The future of water: establishing a fair equilibrium for our citizens
Water is the most important resource which allows life to exist on this planet and which determined the development of human society.
Also, water plays an essential role in many aspects of life, from energy production and ensuring food to health and recreation.
Our citizens wish, on one hand, for all these needs to be satisfied and on the other hand, to live in a safety, healthy and sustainable environment.
The major challenge which lies ahead of human society concerns the diminished accessibility to water supplies due to the population growth, water resources pollution and climate changes.
This challenge has also effects over the water sustained ecosystems, especially seas and oceans.
We must be aware that the future of water will determine the future of human kind on this planet and, therefore, we must develop, sooner or later, models for an efficient use and conservation of water resources.
In this regard, promoting water innovation is a must, including by establishing public-private partnerships, which will lead to further research in this field.
This should be done mainly by ensuring the right to water, materialised by an increased access to water supply and sewerage, with accessible costs.
This is one of the main objectives, which should be placed in the centre of water policy at global level, in order to reach the SDG (sustainable development goal) 6 established at United Nations level.
We must admit that reaching this goal requires important costs, which are not always easy to bear, especially in the rural area, and therefore alternative and innovative solutions should be promoted.
On the other hand, considering the diminished accessibility to available water resources, we must find new solutions in order to reduce the water consumption in industrial processes.
Recycling and reusing waste waters, including those discharged from households, is one of the main actions that should be considered in the future for a more efficient use of water.
Therefore, we consider the initiative of the European Commission concerning the establishment of minimum quality requirements for water reuse in agriculture as a first step to that effect.

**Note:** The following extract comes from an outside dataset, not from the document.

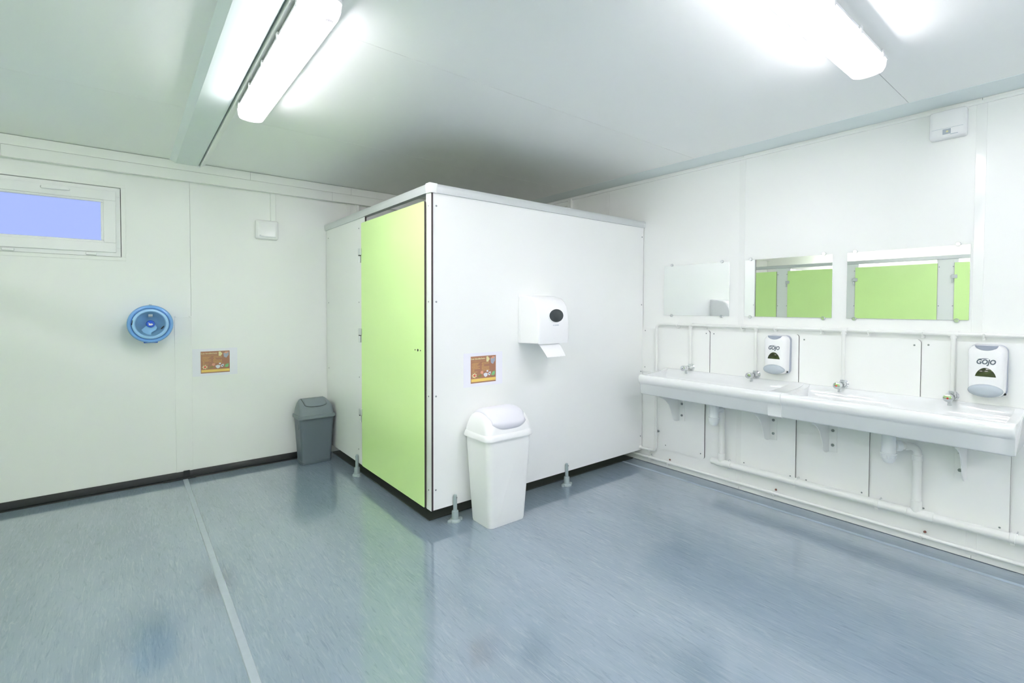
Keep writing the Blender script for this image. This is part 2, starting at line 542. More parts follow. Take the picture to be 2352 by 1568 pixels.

Also, all water users will have to implement measures in order to reduce the water footprint. Especially the agriculture will have to bring more efficiency in its technological processes in order to significantly reduce the water consumption by implementing modern technologies such as drip irrigation or sub-irrigation that allows “more crop per drop”.
Is necessary to establish a correct value for water. Currently, we put more value on other resources, such as oil and gold and we do not value enough the resource which allows life to develop on Earth.
The experience showed that where an economical mechanism which takes into consideration all water uses is implemented, there is a higher concern for the water resource, both at quantitative and qualitative level.
Last but not least, we must take into consideration the education and public awareness regarding the value and fragility of water resources and also climate changes adaptation.
Without a change in attitude towards the way in which we use and protect water, the chances to successfully implement a coherent policy in order to face a future water crisis, are not very high.
In order to increase the acceptability of these policies, becomes necessary to promote public participation in decision making in the field of water management.
This awareness and participation are even more important when we consider the increased resilience at the effects of climate changes.
In the last decade, all of us noticed an amplification in extreme meteorological and hydrological events, manifested through prolonged droughts and catastrophic floods.
The known approaches towards the protection against these events are becoming obsolete by their amplitude and length, which demands finding new solutions for a better use of the environment in order to mitigate and diminish their effects.
These solutions have the advantage to protect against the negative effects of climate changes and lead to biodiversity protection and conservation.
Therefore, we must apply the provisions of EU Water Framework Directive, which promotes a more balanced approach concerning the protection of the water resources, when works for ensuring uses or protecting the population are under way.
The future of water through establishing an adequate equilibrium for the citizens represents a real challenge for the Planet equilibrium itself.
That is the reason why the efficient use of the water resources, the conservation and the water protection, all together with the protection of the aquatic ecosystems are still the most efficient measures for medium-term.
All these, together with the support for water management innovation with strong funding for the research in this field, will lead to a real equilibrium.